Apart from three years of teaching at Mt. Holyoke College and a brief stint in Washington where, with the eminent demographer Frank Lorimer she edited Population Literature for the Population Association of America, most of Irene Taeuber's career was spent at the Office of Population Research at Princeton University which she joined shortly after its founding. There, from 1937 when the first volume appeared, for the rest of her life she co-edited Population Index, an annotated bibliography of the world's population research literature, carrying the main responsibilities for the journal during its first 17 years and writing most of the journal's opening "Current Items." Her reputation as a demographer, however, is based primarily on her research contributions, contained in some 200 published items–books, monographs, articles, book chapters, and reviews. The geography of her demographic interests was wide-ranging, covering all continents. Her best-known book, a 462 page volume entitled The Population of Japan, appeared in 1958 and was later translated and published in Japan. In the same year she also co-authored with her husband the massive volume The Changing Population of the United States. Although primarily a specialist on the populations of Asia–China, Pakistan, India, and the Philippines as well as Japan–Taeuber also wrote on Europe and the United States and on different parts of sub-Saharan Africa. Measurement issues in demography captured her attention too, as did the science of demography itself. Her contributions to the population field can be characterized as demographic description and analysis at its best, with a truly international purview. A full bibliography of her writings appears as an appendix to a 1975 memorial note in Population Index by Frank Notestein.

Professional appreciation of Taeuber's research contributions was signaled by the many academic honors she received during her lifetime. She was president of the Population Association of America from 1953 to 1954 (the first woman to serve in that capacity) and vice-president of the International Union for the Scientific Study of Population from 1961 to 1965. In Princeton, her formal rank was initially Research Associate at the Office of Population Research and, from 1961 until her retirement in 1973, Senior Research Demographer. At that time, Princeton employed very few women as faculty; under later circumstances she would probably have had a "regular" professorial career. After her death the Population Association of America established the biennial Irene B. Taeuber Award to honor her memory.

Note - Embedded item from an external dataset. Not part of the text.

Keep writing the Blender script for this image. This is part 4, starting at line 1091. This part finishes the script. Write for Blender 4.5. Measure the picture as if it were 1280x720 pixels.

See also: Demography, History of.

bibliography

selected works by irene b. taeuber.

Taeuber, Conrad, and Irene B. Taeuber. 1958. The Changing Population of the United States. U. S. Bureau of the Census and the Social Science Research Council, Census Monograph Series. New York: John Wiley.

Taeuber, Irene B. 1958. The Population of Japan. Princeton: Princeton University Press. Published in Japanese as Nihyon Jinko (Tokyo: Mainichi Press, 1965).

——. 1962. "Japan's Population: Miracle, Model, or Case Study?" Foreign Affairs 40 (July): 595–604.

——. 1964. "Population and Society." In Handbook of Modern Sociology, ed. Robert E. L. Faris. Chicago: Rand McNally.

——. 1969. "Population Growth in Less Developed Countries." In The Population Dilemma, 2nd edition, ed. Philip M. Hauser. Englewood Cliffs, NJ: Prentice-Hall.

——. 1972. "Chinese Population in Transition: The City-States." Population Index 38 (January–March): 3–34.

——. 1972. "Growth of the Population of the United States in the Twentieth Century." In U.S. Commission on Population Growth and the American Future, Research Reports, Vol. 1: Demographic and Social Aspects of Population Growth, ed. Charles F. Westoff and Robert Parke, Jr. Washington, D.C.: Government Printing Office.

——. 1973. "The Data and the Dynamics of the Chinese Populations" Population Index 39 (April): 137–170.

Taeuber, Irene B., and Conrad Taeuber. 1971. People of the United States in the Twentieth Century. U.S. Bureau of the Census and the Social Science Research Council, Census Monograph Series. Washington, D.C.: Government Printing Office.